HOLLYWOOD stars celebrated the power of the Me Too movement as hundreds of thousands of protesters joined women’s marches on the anniversary of Donald Trump’s inauguration as US president.

Scarlett Johansson, Viola Davis and Eva Longoria were among those to address an estimated 700,000-plus crowd in Downtown Los Angeles yesterday.

The weekend marks a year since more than one million people worldwide rallied on Trump’s first day in the White House and comes at a time of reckoning for many powerful men in Hollywood and other industries over their treatment of women.

Johansson, wearing a Time’s Up top, told marchers how the Harvey Weinstein revelations led her to consider how she was treated as a young actress.

Many of her relationships, both personal and professional, had power dynamics “so off” that she let herself be “degraded”, she said.

“I stand before you as someone who is empowered not only by the curiosity about myself and by the active choices that I’m finally able to make and stand by, but by the brightness of this movement, the strength and the unity that this movement has provided,” she said.

“It gives me hope that we are moving toward a place where our sense of equality can truly come from within ourselves.”

Davis shared her own experiences to echo the march organisers’ sentiment to encourage people to sign up to vote in November’s mid-term elections, which could deal a blow to the president.

“I’m always introduced as an award-winning actor but my testimony is one of poverty, my testimony is one of being sexually assaulted and very much seeing a childhood that was robbed from me,” Davis said.

“I know that the trauma of those events are still with me today and that’s what drives me to the voting booth, that’s what allows me to listen to the women who are still in silence.”

Longoria encouraged protesters to seize the Me Too momentum to fight for equality and decried the “sexist, racist rhetoric” coming out of the White House.

“As we build upon the momentum of Me Too and Time’s Up in this movement, we women have the world’s attention so let’s seize this moment and catalyse a permanent and cultural shift towards fairer and equal treatment in the workplace,” she said.

Alfre Woodard said people must reach across boundaries to fight for a common cause in this “dangerous and baffling hour”.

Adele shared a photo on Instagram of Cameron Diaz, Jennifer Lawrence and herself holding placards as she issued a “power to the peaceful” rallying cry.

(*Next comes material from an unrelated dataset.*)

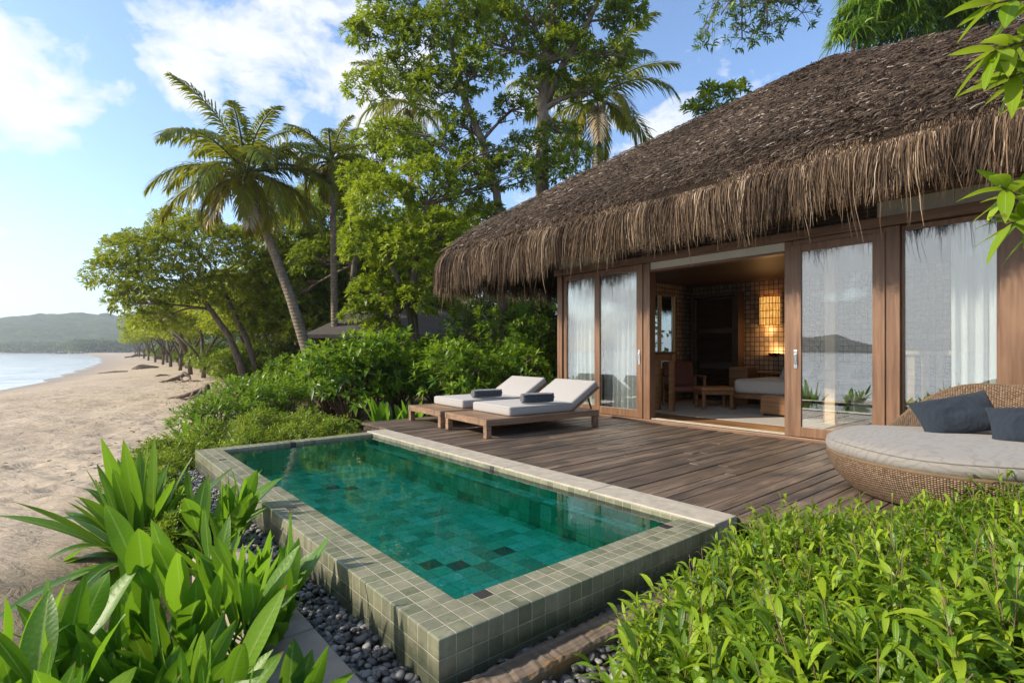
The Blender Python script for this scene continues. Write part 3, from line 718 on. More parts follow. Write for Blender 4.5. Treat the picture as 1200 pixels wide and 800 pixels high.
def fibres(N):
    side = rng.random(N) < .72
    a = 5.56*np.sqrt(rng.random(N)); l = rng.uniform(-1, 1, N)*np.where(a > 3.5, a-.28*np.clip((a-3.5)/1.2, 0, 1), a)
    x = np.where(side, -a, l); y = np.where(side, l, a)
    z = np.where(a < 5.2, 7.15-.655*a+.05*np.sin(a*.6), 3.745-(a-5.2)*1.10)+.014
    P = np.stack([AC+x, BC+y, z], 1)
    P[:, 2] += .07*vnoise(P[:, 0]*1.3, P[:, 1]*1.3, 5)
    down = np.where(side[:, None], np.array([-.82, 0, -.57])[None], np.array([0, .82, -.57])[None]); lat = np.where(side[:, None], np.array([0, 1., 0])[None], np.array([1., 0, 0])[None])
    up = np.cross(lat, down); up *= np.sign(up[:, 2:3])
    th = rng.normal(0, .85, N); L = rng.uniform(.04, .15, N); w = rng.uniform(.0025, .0065, N)
    pos = [P]; cu = rng.normal(0, .7, N)
    for k in range(3):
        tk = th+cu*k
        pos.append(pos[-1]+(down*np.cos(tk)[:, None]+lat*np.sin(tk)[:, None]+up*(.22-.2*k+rng.normal(size=N)*.1)[:, None])*(L/3)[:, None])
    Q = np.stack(pos, 1); tk = th[:, None]+cu[:, None]*np.arange(4)[None]
    Wd = (-down[:, None]*np.sin(tk)[..., None]+lat[:, None]*np.cos(tk)[..., None])*w[:, None, None]+up[:, None]*(w*.6)[:, None, None]
    V = np.stack([Q-Wd, Q+Wd], 2).reshape(-1, 3); k_ = np.arange(3)*2; fl = np.stack([k_, k_+1, k_+3, k_+2], 1)
    F = (fl[None]+8*np.arange(N)[:, None, None]).reshape(-1, 4)
    T = np.clip(rng.beta(1.6, 2.4, N)+.25*vnoise(P[:, 0]*.9, P[:, 1]*.9, 3), 0, 1)
    return V, F, np.repeat(T, 8)
V, F, T = fibres(46000); V = left(V)
npmesh('thatch_fibre', V, F, M['fibre'], roof, {'tint': T}, False)
# ================================================================== INSIDE THE VILLA
def curtain(x, y0, y1, z0, z1, label, group='white sheer curtains behind the glass'):
    t = thing('curtain', label, 'curtain', (x, (y0+y1)/2, 0), 0, group)
    nu = int((y1-y0)/.012); nv = 14; U = np.linspace(y0, y1, nu); Vv = np.linspace(z0, z1, nv)
    A, B = np.meshgrid(U, Vv); ph = random.random()*6
    fl = 1-.45*(B-z0)/(z1-z0)
    X = x+.040*np.sin(A*58+ph+.5*np.sin(A*9))*(.6+.4*fl)+.012*np.sin(A*131+ph*2)+.01*np.sin(B*2+A*5)
    id_ = np.arange(A.size).reshape(A.shape); F = np.stack([id_[:-1, :-1], id_[:-1, 1:], id_[1:, 1:], id_[1:, :-1]], -1).reshape(-1, 4)
    npmesh('cloth', np.stack([X, A, B], -1).reshape(-1, 3), F, M['curtain'], t)
    MB().tube([(x, y0-.03, z1+.015), (x, y1+.03, z1+.015)], .012, 8).build('rail', M['steel'], t, smooth=True)
curtain(7.48, 6.36, 7.14, .05, 2.50, 'white sheer curtain behind the narrow glass door nearest the loungers')
curtain(7.50, 5.38, 6.30, .05, 2.50, 'white sheer curtain behind the glass door left of the open doorway')
curtain(7.47, .93, 1.36, .05, 2.56, 'white pleated curtain drawn to the right side of the fixed window')
tag(MB().rbox(8.3, 11.2, 3.0, 6.7, .003, .016, .004, 1).build('rug', M['rug']), 'grey beige woven rug on the bedroom floor', 'rug')
# bed
bed = thing('bed', 'low wooden bed with a white mattress seen through the doorway', 'bed', (10.8, 4.2, 0))
MB().box(9.92, 11.75, 3.1, 5.2, .24, .33).build('frame', M['honey_wood'], bed, bevel=.008)
for a, b in ((9.93, 5.11), (9.93, 3.12), (11.6, 5.11), (11.6, 3.12)): MB().box(a, a+.08, b, b+.08, .016, .239).build('leg', M['honey_wood'], bed, bevel=.006)
MB().rbox(9.95, 11.7, 3.13, 5.14, .332, .60, .07, 4).build('mattress', M['bed_linen'], bed, smooth=True)
def pillow_mesh(w, h, t, n=18):
    u = np.linspace(-1, 1, n); A, B = np.meshgrid(u, u)
    e = (1-np.abs(A)**3.)*(1-np.abs(B)**3.)
    pin = 1-.07*(1-np.abs(A))*0
    X = A*w/2*(1-.07*(1-B**2)*np.abs(A)**4*0+.0)*(1-.05*(np.abs(B)**2)*-1*0); Y = B*h/2
    X = A*w/2*(1-.06*(1-B**2)*np.abs(A)); Y = B*h/2*(1-.08*(1-A**2)*np.abs(B))
    Zt = t/2*np.sqrt(np.maximum(e, 0))+.006*vnoise(A*4, B*4, 3)*np.sqrt(e+1e-6)*4*t/.14
    V = np.concatenate([np.stack([X, Y, Zt], -1).reshape(-1, 3), np.stack([X, Y, -t/2*np.sqrt(np.maximum(e, 0))], -1).reshape(-1, 3)])
    id_ = np.arange(n*n).reshape(n, n); F = np.stack([id_[:-1, :-1], id_[:-1, 1:], id_[1:, 1:], id_[1:, :-1]], -1).reshape(-1, 4)
    return V, np.concatenate([F, F[:, ::-1]+n*n])
def pillow(name, label, cat, c, xa, za, w, h, t, mat, group=None):
    """xa = long axis, za = face normal (world directions)"""
    V, F = pillow_mesh(w, h, t)
    z = Vector(za).normalized(); x = Vector(xa); x = (x-z*x.dot(z)).normalized(); y = z.cross(x)
    R = np.array([x, y, z]); me_o = npmesh(name, V@R, F, M[mat]); me_o.location = c
    return tag(me_o, label, cat, group)
pillow('pillow', 'grey pillow propped up on the bed just left of the door stile', 'pillow', (10.35, 4.12, .78), (.25, 1, 0), (-.85, .2, .55), .62, .42, .16, 'pillow_grey')
pillow('pillow', 'grey pillow on the bed seen through the sliding door glass', 'pillow', (10.45, 3.5, .76), (.1, 1, 0), (-.85, 0, .5), .6, .42, .16, 'pillow_grey')
t = thing('bench_chest', 'pale wooden chest standing at the side of the bed', 'chest', (9.5, 4.0, 0))
MB().box(9.33, 9.8, 3.66, 4.32, .05, .36).build('body', M['honey_wood'], t, bevel=.006)
for a, b in ((9.36, 3.69), (9.36, 4.25), (9.73, 3.69), (9.73, 4.25)): MB().box(a, a+.04, b, b+.04, .017, .049).build('foot', M['dark_wood'], t)
t = thing('bedside_console', 'wooden console block behind the far corner of the bed', 'console', (11.2, 5.5, 0))
MB().box(10.9, 11.35, 5.32, 5.72, .0, .80).build('body', M['honey_wood'], t, bevel=.006)
MB().box(11.38, 11.88, 4.4, 5.7, .66, .70).build('shelf', M['honey_wood'], t, bevel=.004)
t = thing('cabinet', 'white drawer cabinet behind the sliding door glass', 'cabinet', (10.2, 2.9, 0))
MB().box(9.95, 10.4, 2.62, 3.2, .03, .46).build('body', M['white_paint'], t, bevel=.006)
for z in (.05, .255): 
    f = MB().box(9.93, 9.949, 2.64, 3.18, z, z+.19).build('drawer', M['white_paint'], t, bevel=.003)
    MB().tube([(9.92, 2.86, z+.1), (9.92, 2.96, z+.1)], .007, 6).build('knob', M['steel'], f)
t = thing('writing_desk', 'honey coloured wooden desk behind the sliding door glass', 'desk', (9.6, 2.9, 0))
MB().box(9.3, 9.86, 2.45, 3.32, .66, .70).build('top', M['honey_wood'], t, bevel=.005)
for a, b in ((9.31, 3.24), (9.31, 2.46), (9.78, 3.24), (9.78, 2.46)): MB().box(a, a+.07, b, b+.07, .017, .659).build('leg', M['honey_wood'], t, bevel=.005)
t = thing('column', 'pale wooden column from floor to ceiling behind the sliding door glass', 'column', (9.05, 3.1, 0))
MB().box(8.98, 9.12, 3.02, 3.17, .017, 2.715).build('shaft', M['pale_wood'], t, bevel=.01)
t = thing('console_table', 'tall wooden console frame just inside the left of the open doorway', 'table', (8.35, 5.83, 0))
MB().box(7.98, 8.75, 5.62, 6.05, 1.09, 1.13).build('top', M['dark_wood'], t, bevel=.005)
for a, b in ((8.0, 5.64), (8.0, 5.94), (8.64, 5.64), (8.64, 5.94)): MB().box(a, a+.08, b, b+.08, .0, 1.089).build('leg', M['honey_wood'], t, bevel=.005)
MB().box(8.09, 8.63, 5.66, 5.70, .97, 1.088).build('apron', M['honey_wood'], t, bevel=.004)
ac = thing('armchair', 'dark wooden armchair with a brick red leather back cushion', 'armchair', (9.75, 6.10, .016), math.radians(-40))
def loc(m, name, mat, par, **k): return m.build(name, M[mat], par, world=False, **k)
loc(MB().rbox(-.3, .3, -.3, .3, .30, .42, .03), 'seat', 'red_leather', ac, smooth=True)
loc(MB().rbox(-.31, .31, -.06, .06, 0, .52, .03, M=Matrix.Translation((0, .30, .40)) @ Matrix.Rotation(-.3, 4, 'X')), 'backrest', 'red_leather', ac, smooth=True)
for sx in (-1, 1):
    for sy in (-.28, .28): loc(MB().box(sx*.33-.025, sx*.33+.025, sy-.025, sy+.025, 0, .60), 'leg', 'honey_wood', ac, bevel=.005)
    loc(MB().box(sx*.33-.035, sx*.33+.035, -.33, .33, .601, .635), 'armrest', 'honey_wood', ac, bevel=.006)
ot = thing('footstool', 'tan leather topped wooden footstool in front of the armchair', 'footstool', (9.72, 5.42, .016), math.radians(-40))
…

She wrote: “The most influential people in my life have always been women. My family, my friends, my teachers, my colleagues, and my idols.

“I am so grateful to be a woman, I wouldn’t change it for the world.

“I hope I’m defined by my input to the world, my ability to love and to have empathy. To raise my son to be a good man alongside the good man who loves me for everything I am and am not.

“I want what’s best for people, I think we all do. We just can’t agree on what that is. Power to the peaceful, power to the people.”

Oscar winner Natalie Portman has told how an environment of “sexual terrorism” as a teenager led to her covering up her body and “inhibiting her expression and her work”.

She recalled her coming of age as she filmed her first big project, 1994’s Leon: The Professional. “I turned 12 on the set of my first film The Professional, in which I played a young girl who befriends a hit man and hopes to avenge the murder of her family.

“The character is simultaneously discovering and developing her womanhood, her voice and her desire. At that moment in my life, I too was discovering my own womanhood, my own desire and my own voice.

“I was so excited at 13 when the film was released and my work and my art would have a human response.

“I excitedly opened my first fan mail to read a rape fantasy that a man had written me.”

As the thousands took to the streets, Trump tweeted that it was a “perfect day” for women to celebrate the “economic success and wealth creation” of his first year in the White House.

The marchers disagreed.

Anti-Trump sentiments were prominent among the placards, and so were pro-immigrant and women’s rights messages, including one reading “Girls just want to have fun-damental rights”.